> SUPPLIED DATA

# # # # # # #

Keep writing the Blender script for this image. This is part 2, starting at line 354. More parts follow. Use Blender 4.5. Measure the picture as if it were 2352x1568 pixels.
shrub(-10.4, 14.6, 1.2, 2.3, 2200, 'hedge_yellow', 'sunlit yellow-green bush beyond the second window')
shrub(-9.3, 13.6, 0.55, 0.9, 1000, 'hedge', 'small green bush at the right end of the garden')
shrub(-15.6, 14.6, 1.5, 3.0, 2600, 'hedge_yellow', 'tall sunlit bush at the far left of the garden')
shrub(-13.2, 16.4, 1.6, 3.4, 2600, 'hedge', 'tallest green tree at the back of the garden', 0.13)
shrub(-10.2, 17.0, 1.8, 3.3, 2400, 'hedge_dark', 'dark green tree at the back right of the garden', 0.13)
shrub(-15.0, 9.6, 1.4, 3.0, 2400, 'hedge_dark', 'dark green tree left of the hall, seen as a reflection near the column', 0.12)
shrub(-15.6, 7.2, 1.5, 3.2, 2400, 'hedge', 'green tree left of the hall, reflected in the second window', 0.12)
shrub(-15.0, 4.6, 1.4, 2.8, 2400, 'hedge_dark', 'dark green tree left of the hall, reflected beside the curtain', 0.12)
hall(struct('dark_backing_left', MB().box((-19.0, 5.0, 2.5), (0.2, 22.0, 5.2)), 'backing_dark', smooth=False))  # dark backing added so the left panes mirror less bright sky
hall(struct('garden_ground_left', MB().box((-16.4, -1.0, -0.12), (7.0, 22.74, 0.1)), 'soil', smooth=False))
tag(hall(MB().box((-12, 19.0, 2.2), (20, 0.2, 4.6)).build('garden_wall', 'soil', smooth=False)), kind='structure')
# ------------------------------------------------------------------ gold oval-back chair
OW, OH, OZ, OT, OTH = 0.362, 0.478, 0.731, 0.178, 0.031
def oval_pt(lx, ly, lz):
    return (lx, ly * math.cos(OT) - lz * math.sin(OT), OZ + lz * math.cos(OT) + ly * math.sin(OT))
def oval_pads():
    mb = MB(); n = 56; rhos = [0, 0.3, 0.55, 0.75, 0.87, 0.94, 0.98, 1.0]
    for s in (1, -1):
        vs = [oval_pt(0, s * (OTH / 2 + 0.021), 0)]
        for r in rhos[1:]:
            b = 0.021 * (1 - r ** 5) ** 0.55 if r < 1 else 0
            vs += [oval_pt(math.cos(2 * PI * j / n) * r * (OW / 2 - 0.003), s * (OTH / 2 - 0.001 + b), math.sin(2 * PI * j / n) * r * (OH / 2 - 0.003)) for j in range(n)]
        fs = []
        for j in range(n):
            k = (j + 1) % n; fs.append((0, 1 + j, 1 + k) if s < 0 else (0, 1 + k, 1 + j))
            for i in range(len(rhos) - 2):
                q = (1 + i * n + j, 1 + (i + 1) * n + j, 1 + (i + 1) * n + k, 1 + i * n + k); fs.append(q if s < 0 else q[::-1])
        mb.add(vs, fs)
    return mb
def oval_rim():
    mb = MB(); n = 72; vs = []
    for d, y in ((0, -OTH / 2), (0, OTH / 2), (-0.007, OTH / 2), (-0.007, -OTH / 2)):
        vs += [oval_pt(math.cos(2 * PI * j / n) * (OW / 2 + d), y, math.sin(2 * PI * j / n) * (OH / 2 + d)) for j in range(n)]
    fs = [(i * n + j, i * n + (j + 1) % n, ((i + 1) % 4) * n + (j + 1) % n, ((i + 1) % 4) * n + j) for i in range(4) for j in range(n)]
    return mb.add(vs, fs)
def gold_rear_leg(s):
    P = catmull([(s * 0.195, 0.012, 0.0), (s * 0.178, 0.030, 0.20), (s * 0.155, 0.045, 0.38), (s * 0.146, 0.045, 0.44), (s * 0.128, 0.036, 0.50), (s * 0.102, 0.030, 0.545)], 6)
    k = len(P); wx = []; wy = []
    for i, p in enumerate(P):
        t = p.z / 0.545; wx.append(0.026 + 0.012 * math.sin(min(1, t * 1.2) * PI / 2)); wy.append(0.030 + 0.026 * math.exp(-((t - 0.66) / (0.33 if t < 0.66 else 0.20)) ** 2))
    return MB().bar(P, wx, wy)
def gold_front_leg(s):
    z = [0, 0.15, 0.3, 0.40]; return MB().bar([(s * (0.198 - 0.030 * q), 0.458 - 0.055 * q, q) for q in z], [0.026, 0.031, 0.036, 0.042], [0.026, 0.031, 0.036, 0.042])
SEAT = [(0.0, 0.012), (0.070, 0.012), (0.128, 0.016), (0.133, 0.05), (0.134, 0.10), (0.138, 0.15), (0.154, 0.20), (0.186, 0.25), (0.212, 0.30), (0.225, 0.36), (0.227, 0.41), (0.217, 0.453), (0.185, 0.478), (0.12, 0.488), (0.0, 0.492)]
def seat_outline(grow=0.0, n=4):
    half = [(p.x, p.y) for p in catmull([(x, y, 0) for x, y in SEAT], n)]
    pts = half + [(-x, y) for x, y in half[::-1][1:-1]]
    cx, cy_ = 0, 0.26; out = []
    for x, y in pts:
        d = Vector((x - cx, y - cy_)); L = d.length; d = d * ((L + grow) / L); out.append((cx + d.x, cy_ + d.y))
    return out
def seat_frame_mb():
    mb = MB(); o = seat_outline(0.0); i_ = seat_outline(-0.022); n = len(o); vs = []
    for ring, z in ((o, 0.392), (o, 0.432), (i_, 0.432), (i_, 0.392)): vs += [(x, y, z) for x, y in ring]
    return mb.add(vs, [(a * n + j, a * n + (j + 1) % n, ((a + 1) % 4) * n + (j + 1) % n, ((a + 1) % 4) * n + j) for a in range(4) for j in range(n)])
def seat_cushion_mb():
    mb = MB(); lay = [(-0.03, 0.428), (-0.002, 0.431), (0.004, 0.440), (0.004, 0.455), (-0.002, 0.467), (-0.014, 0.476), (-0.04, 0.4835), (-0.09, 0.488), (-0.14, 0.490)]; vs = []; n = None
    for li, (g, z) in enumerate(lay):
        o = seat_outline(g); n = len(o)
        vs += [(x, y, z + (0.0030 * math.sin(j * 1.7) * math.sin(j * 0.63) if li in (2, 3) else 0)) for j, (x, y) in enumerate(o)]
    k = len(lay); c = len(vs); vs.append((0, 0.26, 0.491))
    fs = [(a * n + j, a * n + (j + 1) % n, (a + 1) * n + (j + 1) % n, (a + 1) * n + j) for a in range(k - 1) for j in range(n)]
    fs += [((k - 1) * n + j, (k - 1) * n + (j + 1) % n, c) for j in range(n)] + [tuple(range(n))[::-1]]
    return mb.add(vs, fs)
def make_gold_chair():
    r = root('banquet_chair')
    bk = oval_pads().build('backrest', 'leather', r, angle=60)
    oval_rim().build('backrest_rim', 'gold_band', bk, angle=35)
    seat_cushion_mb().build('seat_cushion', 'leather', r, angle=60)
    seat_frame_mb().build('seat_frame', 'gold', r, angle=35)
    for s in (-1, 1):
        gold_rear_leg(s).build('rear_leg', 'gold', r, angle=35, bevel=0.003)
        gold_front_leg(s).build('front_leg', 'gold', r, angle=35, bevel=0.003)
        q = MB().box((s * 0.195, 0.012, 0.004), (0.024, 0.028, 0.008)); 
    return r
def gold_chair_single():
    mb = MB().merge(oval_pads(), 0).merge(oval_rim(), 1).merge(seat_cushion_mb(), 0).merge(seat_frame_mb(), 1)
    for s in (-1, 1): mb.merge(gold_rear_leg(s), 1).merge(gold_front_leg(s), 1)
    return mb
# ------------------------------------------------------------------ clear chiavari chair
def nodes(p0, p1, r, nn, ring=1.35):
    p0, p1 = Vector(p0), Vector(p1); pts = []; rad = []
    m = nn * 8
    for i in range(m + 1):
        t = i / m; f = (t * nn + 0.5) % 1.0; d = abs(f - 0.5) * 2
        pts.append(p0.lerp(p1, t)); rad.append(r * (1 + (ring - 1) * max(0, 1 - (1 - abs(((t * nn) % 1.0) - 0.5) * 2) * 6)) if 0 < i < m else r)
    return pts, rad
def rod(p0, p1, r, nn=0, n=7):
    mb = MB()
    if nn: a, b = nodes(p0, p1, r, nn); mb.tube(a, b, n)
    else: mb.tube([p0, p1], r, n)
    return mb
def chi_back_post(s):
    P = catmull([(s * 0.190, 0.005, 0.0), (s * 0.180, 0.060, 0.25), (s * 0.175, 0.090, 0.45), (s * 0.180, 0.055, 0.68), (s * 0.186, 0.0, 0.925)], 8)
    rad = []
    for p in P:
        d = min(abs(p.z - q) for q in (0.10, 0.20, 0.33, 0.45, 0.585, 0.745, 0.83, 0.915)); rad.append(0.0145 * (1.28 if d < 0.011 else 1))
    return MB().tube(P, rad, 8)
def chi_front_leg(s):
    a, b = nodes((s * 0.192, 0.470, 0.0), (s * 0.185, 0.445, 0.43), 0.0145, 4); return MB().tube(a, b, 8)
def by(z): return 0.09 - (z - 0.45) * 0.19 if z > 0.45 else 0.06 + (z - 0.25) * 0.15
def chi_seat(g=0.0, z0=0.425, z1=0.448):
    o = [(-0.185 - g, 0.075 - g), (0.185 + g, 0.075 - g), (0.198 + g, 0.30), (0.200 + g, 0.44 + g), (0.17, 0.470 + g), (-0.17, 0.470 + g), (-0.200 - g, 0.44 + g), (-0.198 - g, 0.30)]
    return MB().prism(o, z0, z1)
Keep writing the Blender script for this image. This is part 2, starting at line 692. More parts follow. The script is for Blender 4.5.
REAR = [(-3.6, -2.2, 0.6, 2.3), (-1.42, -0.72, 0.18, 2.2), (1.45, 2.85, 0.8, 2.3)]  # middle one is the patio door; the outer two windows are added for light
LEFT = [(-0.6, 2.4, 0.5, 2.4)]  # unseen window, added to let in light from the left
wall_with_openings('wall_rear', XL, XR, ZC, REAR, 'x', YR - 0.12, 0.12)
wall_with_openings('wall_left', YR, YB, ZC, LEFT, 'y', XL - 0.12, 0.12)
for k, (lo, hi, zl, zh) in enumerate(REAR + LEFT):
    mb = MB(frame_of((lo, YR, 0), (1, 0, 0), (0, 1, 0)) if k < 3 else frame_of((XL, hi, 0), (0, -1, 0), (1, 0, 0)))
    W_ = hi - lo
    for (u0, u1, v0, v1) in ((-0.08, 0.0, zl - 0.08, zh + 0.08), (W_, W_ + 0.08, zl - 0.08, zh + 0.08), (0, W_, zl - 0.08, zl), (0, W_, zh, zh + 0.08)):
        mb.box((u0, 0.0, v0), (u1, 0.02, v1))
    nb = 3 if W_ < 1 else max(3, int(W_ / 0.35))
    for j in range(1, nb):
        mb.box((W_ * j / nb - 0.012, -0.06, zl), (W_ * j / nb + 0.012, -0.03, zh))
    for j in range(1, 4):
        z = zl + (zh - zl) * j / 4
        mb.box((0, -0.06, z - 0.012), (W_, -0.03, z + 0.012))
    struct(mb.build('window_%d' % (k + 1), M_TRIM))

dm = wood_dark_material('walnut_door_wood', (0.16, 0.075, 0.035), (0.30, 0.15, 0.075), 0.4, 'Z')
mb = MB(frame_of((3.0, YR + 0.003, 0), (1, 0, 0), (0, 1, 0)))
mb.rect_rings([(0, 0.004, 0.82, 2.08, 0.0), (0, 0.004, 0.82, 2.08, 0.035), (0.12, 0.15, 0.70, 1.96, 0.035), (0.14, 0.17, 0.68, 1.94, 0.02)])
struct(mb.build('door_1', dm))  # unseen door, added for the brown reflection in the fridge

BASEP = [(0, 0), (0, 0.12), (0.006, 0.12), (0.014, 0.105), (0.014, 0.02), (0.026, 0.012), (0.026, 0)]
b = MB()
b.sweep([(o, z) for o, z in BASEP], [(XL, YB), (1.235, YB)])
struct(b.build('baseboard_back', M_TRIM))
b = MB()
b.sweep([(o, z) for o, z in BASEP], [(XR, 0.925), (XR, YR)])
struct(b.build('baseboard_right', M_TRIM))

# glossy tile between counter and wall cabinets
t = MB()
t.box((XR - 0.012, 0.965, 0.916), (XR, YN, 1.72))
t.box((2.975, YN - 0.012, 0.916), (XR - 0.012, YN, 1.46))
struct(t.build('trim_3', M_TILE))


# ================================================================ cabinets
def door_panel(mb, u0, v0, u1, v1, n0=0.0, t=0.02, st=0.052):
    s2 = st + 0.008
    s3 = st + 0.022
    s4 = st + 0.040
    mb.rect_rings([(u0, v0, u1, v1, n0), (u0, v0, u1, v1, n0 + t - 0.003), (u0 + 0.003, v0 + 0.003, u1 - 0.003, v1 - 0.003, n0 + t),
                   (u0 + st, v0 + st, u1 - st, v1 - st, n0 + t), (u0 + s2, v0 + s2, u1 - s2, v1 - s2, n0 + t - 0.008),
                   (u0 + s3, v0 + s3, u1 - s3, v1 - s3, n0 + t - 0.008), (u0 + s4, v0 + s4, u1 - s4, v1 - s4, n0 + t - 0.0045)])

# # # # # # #

> WORK INSTRUCTIONS
Extract exactly and only the lines above from the line containing "for Blender 4.5." through the line containing "struct(mb.build('door_1', dm))", both end lines included.

> WRITTEN REPLY
Keep writing the Blender script for this image. This is part 2, starting at line 692. More parts follow. The script is for Blender 4.5.
REAR = [(-3.6, -2.2, 0.6, 2.3), (-1.42, -0.72, 0.18, 2.2), (1.45, 2.85, 0.8, 2.3)]  # middle one is the patio door; the outer two windows are added for light
LEFT = [(-0.6, 2.4, 0.5, 2.4)]  # unseen window, added to let in light from the left
wall_with_openings('wall_rear', XL, XR, ZC, REAR, 'x', YR - 0.12, 0.12)
wall_with_openings('wall_left', YR, YB, ZC, LEFT, 'y', XL - 0.12, 0.12)
for k, (lo, hi, zl, zh) in enumerate(REAR + LEFT):
    mb = MB(frame_of((lo, YR, 0), (1, 0, 0), (0, 1, 0)) if k < 3 else frame_of((XL, hi, 0), (0, -1, 0), (1, 0, 0)))
    W_ = hi - lo
    for (u0, u1, v0, v1) in ((-0.08, 0.0, zl - 0.08, zh + 0.08), (W_, W_ + 0.08, zl - 0.08, zh + 0.08), (0, W_, zl - 0.08, zl), (0, W_, zh, zh + 0.08)):
        mb.box((u0, 0.0, v0), (u1, 0.02, v1))
    nb = 3 if W_ < 1 else max(3, int(W_ / 0.35))
    for j in range(1, nb):
        mb.box((W_ * j / nb - 0.012, -0.06, zl), (W_ * j / nb + 0.012, -0.03, zh))
    for j in range(1, 4):
        z = zl + (zh - zl) * j / 4
        mb.box((0, -0.06, z - 0.012), (W_, -0.03, z + 0.012))
    struct(mb.build('window_%d' % (k + 1), M_TRIM))

dm = wood_dark_material('walnut_door_wood', (0.16, 0.075, 0.035), (0.30, 0.15, 0.075), 0.4, 'Z')
mb = MB(frame_of((3.0, YR + 0.003, 0), (1, 0, 0), (0, 1, 0)))
mb.rect_rings([(0, 0.004, 0.82, 2.08, 0.0), (0, 0.004, 0.82, 2.08, 0.035), (0.12, 0.15, 0.70, 1.96, 0.035), (0.14, 0.17, 0.68, 1.94, 0.02)])
struct(mb.build('door_1', dm))  # unseen door, added for the brown reflection in the fridge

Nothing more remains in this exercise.